The result in either case—enthusiastic ideological commitment or passive acceptance—is that a student takes a minimalist approach to those aspects of learning that don’t actually bear on grades or credits.  Why learn to write formal essays when emails will do? Why bother with emails when instant messages get the point across? The diminution of some kinds of effort by students is a reflex of the low standing into which traditional notions of cultural attainment has fallen. 

Of course, that bothers conservatives, but seemingly not enough to take the cultural inversion in higher education all that seriously. John McCain’s position statement on higher education is entirely of a piece with the Spellings’ Commission. Lead idea:  “America is facing increased competition from overseas like never before.

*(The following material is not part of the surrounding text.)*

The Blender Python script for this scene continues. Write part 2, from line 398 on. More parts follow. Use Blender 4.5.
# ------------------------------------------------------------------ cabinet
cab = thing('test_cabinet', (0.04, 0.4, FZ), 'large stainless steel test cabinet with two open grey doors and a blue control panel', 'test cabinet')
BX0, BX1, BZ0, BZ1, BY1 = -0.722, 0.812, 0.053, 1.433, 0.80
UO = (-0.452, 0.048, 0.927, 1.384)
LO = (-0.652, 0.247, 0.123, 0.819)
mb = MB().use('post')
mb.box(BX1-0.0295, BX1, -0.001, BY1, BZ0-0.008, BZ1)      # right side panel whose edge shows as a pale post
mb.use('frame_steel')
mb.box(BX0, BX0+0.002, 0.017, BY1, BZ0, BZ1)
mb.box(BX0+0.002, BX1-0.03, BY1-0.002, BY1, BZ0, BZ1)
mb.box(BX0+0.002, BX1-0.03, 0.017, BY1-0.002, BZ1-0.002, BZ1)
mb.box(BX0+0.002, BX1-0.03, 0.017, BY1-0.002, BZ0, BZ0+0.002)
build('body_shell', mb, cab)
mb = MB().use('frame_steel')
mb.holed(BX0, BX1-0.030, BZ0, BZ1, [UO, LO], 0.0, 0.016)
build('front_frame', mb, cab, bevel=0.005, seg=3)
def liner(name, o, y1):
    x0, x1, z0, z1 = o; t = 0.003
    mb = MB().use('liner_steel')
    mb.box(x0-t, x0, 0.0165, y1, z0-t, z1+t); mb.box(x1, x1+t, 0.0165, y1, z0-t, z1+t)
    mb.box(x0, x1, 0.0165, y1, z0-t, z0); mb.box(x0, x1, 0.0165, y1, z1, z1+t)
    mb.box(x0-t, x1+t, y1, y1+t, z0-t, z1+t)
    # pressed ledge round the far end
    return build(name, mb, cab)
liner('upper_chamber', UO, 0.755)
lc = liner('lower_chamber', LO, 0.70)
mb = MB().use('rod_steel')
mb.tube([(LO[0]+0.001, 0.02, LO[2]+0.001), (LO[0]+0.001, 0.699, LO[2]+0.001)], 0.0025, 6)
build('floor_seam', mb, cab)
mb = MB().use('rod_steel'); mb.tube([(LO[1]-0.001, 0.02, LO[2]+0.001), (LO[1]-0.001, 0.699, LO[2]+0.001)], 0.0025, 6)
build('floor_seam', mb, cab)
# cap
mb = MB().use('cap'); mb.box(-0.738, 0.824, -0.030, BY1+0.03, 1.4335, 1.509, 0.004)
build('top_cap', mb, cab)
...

Higher education is as much a part of that competition as the job sector, and we must rise to the challenge and modernize our universities so that they retain their status as producers of the most skilled workforce in the world.”

Yes, indeed, higher education has a lot to do with preparing a skilled workforce. But it has even more to do with transmitting to the next generation the core legacy of a civilization. Men and women don’t just work, like ants in an ant colony. Nor is the prospect of building a more competitive ant colony much of an inspiring ideal. Men and women work for the ideals and purposes that they find meaningful and compelling, and the deep wells of meaning are family, religion, and civilization. Higher education connects with all three, but most centrally civilization. It is in college that we have our first and best opportunity to weigh the claims of civilization against the possible alternatives.  

McCain’s loss can be traced to many causes and surely his failure to grasp the nature of the problem in higher education is very far down the list. Or is it?  The failure of Republicans and conservatives to spend any significant effort as stewards of the key institution that transmits from generation to generation our civilization’s highest claims would seem to be a pretty damning act of neglect, and one likely to have massive consequence.

The Chronicle of Higher Education reports this morning, “When Barack Obama takes the oath of office next January alongside his running mate, Joe Biden, it will be the first time in history that the president, vice president, and both of their spouses have worked in higher education.”   Obama articulates many of the ideas and the ideals of the academic left, and surely many see in his presidency an implicit promise that he will bring the values and styles of the American college campus to American society at large.

To the extent that this is true, it may thrust a new importance on the National Association of Scholars. We were until yesterday the principal voice for traditional ideals of scholarship in a free society. Now it seems we may be unofficially something more: a key voice for traditional ideals of intellectual culture during an era when the campus culture we have opposed appears ready to break its bounds and move into society at large.